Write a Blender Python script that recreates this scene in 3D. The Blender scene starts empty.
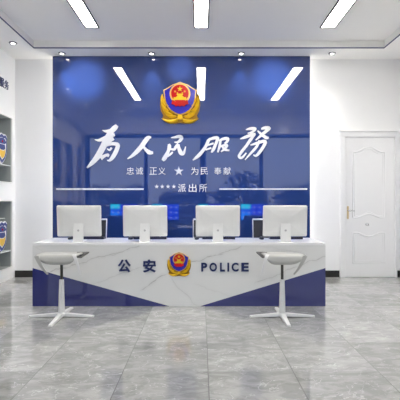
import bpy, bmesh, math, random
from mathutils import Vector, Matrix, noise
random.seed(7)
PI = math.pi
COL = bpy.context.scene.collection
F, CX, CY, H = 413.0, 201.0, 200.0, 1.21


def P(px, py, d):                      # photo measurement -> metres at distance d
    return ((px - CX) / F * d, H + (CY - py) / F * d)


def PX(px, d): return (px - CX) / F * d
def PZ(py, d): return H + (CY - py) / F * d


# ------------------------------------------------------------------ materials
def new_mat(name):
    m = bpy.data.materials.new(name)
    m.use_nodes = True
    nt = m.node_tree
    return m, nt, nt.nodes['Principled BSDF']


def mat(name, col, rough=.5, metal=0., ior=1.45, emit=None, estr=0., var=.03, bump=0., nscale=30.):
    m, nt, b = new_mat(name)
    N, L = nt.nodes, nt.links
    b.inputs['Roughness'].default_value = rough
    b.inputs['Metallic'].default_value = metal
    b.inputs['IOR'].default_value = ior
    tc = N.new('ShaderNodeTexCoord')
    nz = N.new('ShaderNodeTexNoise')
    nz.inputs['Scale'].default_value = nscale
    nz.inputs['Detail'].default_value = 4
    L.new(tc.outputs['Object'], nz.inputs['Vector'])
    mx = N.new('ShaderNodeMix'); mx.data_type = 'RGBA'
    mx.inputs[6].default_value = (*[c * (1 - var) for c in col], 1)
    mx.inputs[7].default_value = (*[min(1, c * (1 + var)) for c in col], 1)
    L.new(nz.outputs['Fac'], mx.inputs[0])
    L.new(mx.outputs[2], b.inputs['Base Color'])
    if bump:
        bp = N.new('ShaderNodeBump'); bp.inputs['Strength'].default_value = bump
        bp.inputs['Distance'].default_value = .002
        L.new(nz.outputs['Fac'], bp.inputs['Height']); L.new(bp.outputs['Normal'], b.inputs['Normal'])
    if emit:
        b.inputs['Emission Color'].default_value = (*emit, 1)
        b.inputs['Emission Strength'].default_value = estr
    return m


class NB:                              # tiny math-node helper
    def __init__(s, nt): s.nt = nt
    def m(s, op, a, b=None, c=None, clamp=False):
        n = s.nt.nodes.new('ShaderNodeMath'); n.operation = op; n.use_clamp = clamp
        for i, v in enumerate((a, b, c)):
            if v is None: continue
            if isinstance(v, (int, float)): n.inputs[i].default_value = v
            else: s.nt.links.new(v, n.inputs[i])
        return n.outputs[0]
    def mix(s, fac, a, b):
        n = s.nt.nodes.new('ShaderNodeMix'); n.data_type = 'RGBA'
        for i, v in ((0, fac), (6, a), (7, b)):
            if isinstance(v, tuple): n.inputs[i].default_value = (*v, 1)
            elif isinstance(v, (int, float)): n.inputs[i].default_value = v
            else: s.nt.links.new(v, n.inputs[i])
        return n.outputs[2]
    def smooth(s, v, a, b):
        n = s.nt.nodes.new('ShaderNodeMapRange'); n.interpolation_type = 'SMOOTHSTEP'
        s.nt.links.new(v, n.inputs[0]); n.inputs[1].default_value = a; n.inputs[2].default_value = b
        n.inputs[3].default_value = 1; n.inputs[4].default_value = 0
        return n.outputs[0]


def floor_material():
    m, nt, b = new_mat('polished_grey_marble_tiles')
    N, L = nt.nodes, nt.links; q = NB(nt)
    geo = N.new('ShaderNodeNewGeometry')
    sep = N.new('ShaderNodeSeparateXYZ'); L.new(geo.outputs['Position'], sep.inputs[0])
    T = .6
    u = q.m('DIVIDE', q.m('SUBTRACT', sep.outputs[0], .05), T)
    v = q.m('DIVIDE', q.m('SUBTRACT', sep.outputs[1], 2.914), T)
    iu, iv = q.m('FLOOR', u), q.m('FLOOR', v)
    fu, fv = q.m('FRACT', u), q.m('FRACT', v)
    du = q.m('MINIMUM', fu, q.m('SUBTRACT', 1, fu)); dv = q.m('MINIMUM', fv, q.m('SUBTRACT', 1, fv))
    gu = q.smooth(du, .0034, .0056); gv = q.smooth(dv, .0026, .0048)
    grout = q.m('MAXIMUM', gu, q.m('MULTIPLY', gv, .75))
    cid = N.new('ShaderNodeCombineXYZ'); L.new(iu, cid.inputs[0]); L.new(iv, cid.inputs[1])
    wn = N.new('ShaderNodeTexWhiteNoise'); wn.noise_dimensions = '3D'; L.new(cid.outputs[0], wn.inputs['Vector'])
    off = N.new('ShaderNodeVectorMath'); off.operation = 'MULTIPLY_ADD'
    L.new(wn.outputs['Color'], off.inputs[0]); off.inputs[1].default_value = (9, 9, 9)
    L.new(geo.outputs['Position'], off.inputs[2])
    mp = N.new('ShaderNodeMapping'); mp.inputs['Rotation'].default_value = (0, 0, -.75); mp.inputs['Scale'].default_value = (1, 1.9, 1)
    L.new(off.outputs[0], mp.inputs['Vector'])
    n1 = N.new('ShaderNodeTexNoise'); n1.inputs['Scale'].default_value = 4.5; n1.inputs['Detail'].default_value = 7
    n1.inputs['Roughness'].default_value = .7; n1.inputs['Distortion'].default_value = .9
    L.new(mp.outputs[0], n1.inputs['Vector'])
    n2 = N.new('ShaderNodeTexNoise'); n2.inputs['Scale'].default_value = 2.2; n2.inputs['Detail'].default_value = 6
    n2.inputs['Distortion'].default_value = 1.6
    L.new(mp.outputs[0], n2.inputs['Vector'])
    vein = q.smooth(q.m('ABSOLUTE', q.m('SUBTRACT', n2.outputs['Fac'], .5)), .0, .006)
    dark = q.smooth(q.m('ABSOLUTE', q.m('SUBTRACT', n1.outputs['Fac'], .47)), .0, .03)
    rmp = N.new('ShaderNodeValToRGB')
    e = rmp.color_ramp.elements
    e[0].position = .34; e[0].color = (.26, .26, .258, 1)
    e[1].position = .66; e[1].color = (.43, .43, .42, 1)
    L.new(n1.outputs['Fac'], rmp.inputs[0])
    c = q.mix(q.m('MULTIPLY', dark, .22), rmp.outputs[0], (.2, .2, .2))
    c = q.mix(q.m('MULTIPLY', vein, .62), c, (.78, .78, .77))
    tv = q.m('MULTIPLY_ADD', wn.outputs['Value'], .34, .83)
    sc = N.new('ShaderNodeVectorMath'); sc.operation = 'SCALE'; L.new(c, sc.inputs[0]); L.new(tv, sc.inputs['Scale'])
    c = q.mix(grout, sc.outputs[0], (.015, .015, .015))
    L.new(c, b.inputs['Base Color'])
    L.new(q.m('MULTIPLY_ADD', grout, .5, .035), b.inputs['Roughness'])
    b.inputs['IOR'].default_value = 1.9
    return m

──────

* Work to do:
Repeat the listing above exactly from its first line to the line containing "F, CX, CY, H = 413.0, 201.0, 200.0, 1.21", both included, and omit the pictures.

* Task response:
Write a Blender Python script that recreates this scene in 3D. The Blender scene starts empty.
import bpy, bmesh, math, random
from mathutils import Vector, Matrix, noise
random.seed(7)
PI = math.pi
COL = bpy.context.scene.collection
F, CX, CY, H = 413.0, 201.0, 200.0, 1.21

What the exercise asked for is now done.